Great work, Tom! And timely. Django-rest-framework is #1 on my list of the best Django packages out there. I was about to start an API project in Flask, but was thinking that I'd really really miss DRF and its great architecture adn features (powerful out of the box, everything easily overridable, great separation of concerns, and browsable API).
Request to the authors: This project looks really cool, I can see myself using it soon. Please though be careful with your auth stuff, that is where things get tricky in terms of integrating other plugins and whatnot. I'm not sure how you'll go about it, but it will probably be awesome if you keep flexibility and plugability with the flask ecosystem in mind.
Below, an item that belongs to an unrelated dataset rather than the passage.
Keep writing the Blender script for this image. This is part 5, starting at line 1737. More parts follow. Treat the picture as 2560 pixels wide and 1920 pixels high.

Went to the site hoping to learn what Flask is, but they don't even link to it anywhere. Doing a Google search for "flask" just returns a bunch of drinking flasks, and flask.com is for buying flasks as well.
Flask is a web framework for Python. It's smaller and lighter than Django, and can be picked up very quickly. Basically, the author of this library has a well-liked REST framework for Django, and folks are excitedg to see this goodness being brought over for Flask.
Absolutely amazing stuff been looking for something like django rest framework on Flask.
Any dates for 1.0 release? I'm looking forward to the authentication and such.
What would be great is also some implementation of Sandman's auto inspection of database to create REST api, with support for One to Many, Many to Many relationships.